The First Ladies Luncheon also has honored men. And on Wednesday, Unilever CEO Paul Polman was honored with the League of Gentlemen Award and joked of a need to change the name of next year's event in light of the possibility of a female president and her husband filling the traditional "First Lady" role.

"You'll have to change the name next year because someone else will be joining you," Polman said in his acceptance speech. "It's in the spirit of gender diversity that you set the example that the male community doesn't have the courage to do that you change these titles and make them gender-neutral before someone else gets the idea."

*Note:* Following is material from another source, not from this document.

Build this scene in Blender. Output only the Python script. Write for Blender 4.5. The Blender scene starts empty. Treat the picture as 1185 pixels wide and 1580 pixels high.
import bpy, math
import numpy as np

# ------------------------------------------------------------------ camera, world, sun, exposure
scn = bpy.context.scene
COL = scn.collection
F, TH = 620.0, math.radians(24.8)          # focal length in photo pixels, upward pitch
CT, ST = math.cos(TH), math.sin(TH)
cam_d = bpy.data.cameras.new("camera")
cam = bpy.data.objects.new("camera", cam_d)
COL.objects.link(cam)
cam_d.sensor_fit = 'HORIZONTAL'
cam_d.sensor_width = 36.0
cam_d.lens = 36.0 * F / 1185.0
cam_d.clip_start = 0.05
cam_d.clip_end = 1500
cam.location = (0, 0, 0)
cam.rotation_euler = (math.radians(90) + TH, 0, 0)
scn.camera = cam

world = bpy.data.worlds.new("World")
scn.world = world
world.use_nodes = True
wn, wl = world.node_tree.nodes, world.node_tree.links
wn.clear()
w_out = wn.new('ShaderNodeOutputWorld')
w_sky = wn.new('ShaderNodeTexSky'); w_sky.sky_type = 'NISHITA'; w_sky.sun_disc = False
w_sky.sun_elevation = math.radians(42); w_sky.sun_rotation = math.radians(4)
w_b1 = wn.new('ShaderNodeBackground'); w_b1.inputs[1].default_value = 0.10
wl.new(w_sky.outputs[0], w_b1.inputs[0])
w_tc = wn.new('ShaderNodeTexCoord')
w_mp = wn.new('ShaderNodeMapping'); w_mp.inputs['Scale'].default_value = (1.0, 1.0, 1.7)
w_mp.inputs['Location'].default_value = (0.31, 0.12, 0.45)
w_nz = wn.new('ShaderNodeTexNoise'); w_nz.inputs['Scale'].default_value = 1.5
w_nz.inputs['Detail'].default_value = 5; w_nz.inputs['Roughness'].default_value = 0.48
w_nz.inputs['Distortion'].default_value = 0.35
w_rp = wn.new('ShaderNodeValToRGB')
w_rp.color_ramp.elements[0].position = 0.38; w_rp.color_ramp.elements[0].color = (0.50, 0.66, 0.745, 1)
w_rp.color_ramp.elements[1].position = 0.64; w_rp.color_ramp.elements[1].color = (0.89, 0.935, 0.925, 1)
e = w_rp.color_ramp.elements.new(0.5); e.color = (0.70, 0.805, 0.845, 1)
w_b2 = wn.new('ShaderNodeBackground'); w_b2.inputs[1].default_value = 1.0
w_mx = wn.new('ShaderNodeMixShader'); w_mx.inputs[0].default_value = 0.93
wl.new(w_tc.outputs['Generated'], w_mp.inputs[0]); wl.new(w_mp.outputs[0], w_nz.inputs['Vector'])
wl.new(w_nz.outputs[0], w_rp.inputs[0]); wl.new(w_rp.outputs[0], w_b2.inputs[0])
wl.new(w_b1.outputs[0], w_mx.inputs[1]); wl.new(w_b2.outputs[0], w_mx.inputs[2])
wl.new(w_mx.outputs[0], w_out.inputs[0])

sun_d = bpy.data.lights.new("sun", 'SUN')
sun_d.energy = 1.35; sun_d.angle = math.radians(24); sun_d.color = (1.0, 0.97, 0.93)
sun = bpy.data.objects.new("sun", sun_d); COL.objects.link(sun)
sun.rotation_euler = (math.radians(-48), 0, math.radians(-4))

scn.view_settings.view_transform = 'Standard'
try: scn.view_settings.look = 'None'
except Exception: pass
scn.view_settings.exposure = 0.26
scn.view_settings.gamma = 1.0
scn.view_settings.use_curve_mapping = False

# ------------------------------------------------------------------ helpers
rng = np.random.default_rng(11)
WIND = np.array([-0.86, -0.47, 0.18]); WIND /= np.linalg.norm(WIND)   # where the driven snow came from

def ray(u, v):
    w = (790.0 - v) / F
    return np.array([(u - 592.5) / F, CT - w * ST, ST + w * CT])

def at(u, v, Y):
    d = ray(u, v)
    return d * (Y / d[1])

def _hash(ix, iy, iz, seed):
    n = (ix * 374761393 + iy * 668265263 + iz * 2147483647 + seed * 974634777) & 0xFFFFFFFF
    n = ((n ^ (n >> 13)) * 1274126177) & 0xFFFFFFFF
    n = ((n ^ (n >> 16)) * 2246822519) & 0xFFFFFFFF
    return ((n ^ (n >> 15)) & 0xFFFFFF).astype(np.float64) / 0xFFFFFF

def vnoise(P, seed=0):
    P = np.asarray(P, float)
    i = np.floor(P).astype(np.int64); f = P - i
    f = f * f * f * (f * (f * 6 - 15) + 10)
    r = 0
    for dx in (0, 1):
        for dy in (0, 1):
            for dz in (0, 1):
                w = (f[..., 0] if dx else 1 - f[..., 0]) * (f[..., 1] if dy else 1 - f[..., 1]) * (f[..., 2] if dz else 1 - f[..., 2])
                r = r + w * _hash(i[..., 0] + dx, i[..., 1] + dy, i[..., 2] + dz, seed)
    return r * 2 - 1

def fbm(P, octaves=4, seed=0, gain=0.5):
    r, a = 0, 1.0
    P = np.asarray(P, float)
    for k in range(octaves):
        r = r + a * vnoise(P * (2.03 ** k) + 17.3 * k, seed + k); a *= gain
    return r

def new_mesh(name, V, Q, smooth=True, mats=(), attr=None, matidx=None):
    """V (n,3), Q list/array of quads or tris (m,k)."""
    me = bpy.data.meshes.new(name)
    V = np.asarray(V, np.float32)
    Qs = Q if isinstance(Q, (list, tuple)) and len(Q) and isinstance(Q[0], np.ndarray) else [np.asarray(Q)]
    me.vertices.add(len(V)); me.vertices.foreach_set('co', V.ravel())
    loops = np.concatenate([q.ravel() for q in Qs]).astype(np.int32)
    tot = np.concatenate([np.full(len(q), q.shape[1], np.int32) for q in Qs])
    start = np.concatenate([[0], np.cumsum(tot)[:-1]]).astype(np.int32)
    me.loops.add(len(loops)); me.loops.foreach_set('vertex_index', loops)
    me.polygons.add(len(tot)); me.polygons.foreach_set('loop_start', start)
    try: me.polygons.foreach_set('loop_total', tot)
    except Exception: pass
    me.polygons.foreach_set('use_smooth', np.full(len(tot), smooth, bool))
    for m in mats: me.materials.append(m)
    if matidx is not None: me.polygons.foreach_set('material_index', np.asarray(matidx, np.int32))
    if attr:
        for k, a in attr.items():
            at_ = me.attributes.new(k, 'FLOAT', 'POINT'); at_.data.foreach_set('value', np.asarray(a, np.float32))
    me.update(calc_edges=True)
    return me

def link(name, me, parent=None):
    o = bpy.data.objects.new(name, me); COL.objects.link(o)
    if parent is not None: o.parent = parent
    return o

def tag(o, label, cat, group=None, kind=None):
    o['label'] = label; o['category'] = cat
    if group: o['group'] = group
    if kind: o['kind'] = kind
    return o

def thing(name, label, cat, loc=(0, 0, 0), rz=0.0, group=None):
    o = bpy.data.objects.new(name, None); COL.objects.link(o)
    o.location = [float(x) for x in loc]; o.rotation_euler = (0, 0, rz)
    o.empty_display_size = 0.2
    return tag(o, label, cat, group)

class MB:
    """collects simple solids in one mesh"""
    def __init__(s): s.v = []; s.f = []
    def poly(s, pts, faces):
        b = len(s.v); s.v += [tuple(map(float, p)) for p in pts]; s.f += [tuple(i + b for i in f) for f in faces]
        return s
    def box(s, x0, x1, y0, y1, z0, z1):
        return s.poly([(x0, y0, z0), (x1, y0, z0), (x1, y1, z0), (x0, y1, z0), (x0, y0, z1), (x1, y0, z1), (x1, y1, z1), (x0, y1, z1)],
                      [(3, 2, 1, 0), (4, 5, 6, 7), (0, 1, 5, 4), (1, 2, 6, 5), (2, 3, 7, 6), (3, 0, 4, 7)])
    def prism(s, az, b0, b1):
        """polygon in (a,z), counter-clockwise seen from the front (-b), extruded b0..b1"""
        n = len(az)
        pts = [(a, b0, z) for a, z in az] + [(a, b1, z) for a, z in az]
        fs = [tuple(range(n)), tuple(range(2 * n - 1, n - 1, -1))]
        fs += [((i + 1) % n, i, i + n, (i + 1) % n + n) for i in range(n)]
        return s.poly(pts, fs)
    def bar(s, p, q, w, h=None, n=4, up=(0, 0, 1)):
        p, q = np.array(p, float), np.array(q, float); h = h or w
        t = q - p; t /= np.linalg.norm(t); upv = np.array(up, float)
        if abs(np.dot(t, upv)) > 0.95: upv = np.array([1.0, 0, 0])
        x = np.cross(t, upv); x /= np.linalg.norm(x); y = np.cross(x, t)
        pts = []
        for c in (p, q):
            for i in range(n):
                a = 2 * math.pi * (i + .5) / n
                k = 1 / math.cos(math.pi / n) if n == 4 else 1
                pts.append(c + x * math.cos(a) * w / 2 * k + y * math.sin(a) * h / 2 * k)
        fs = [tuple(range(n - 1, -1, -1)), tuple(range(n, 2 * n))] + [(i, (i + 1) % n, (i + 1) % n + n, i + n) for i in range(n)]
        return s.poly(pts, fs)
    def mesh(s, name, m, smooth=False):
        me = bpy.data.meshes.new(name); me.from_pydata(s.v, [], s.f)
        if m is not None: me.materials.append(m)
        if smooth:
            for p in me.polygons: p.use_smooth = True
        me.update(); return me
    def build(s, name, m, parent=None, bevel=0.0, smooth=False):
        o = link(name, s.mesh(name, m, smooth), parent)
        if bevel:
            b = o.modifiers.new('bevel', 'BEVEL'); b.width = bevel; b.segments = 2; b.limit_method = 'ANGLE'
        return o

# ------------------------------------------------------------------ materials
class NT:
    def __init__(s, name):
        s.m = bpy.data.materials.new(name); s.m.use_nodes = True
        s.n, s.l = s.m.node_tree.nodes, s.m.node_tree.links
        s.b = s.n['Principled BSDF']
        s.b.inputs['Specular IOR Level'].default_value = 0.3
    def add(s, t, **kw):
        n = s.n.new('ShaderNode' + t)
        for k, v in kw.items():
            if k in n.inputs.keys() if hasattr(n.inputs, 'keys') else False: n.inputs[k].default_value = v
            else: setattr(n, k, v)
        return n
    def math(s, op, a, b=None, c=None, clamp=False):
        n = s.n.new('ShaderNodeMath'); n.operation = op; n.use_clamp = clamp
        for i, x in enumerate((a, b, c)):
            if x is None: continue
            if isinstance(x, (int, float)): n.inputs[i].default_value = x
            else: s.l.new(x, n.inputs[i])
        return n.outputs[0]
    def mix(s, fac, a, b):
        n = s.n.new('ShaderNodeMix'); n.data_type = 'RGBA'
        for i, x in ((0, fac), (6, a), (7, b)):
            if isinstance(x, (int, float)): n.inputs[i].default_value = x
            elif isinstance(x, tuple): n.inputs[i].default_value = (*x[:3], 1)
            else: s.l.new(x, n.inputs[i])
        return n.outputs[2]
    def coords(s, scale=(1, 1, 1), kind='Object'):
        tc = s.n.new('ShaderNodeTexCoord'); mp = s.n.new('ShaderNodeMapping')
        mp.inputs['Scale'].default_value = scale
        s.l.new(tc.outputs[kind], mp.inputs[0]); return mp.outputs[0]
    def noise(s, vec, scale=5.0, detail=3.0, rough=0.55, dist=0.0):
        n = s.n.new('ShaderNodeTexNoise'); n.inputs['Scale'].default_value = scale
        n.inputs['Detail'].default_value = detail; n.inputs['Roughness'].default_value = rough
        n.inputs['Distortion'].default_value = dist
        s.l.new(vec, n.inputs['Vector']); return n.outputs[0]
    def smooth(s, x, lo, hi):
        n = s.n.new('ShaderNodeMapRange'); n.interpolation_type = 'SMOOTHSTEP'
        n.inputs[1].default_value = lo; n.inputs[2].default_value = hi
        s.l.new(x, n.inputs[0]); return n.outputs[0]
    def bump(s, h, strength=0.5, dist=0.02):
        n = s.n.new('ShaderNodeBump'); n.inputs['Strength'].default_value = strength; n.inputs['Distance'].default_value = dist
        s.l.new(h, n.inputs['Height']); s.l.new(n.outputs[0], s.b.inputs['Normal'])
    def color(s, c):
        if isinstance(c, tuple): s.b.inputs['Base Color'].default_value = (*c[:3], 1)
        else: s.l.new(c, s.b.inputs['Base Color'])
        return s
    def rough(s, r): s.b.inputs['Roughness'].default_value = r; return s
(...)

Nemcova also was honored for her work with the Happy Hearts Fund, which rebuilds schools in areas hit by natural disasters, the organization she founded after surviving the 2004 Indian Ocean Tsunami. The former supermodel said her Golden Heart award "merges the two worlds about which I'm the most passionate about." In her speech and speaking to THR ahead of time, Nemcova called for a "smart response" as opposed to just a "first response" to natural disasters, in which those helping the area recover "stay there for the long run and help to rebuild schools as soon as possible because it doesn't just help one family but helps all the families." 

Fellow supermodel and founder of the Naked Heart Foundation Natalia Vodianova received the women's and children's champion award for her work to build an inclusive society open to people with disabilities and special needs, through play and the creation of support services for disadvantaged families.

Rounding out this year's honorees, Swarovski's Nadja Swarovski received the education and creativity award and Shixi Technology CEO Mengqing Fan received the empowerment innovation award.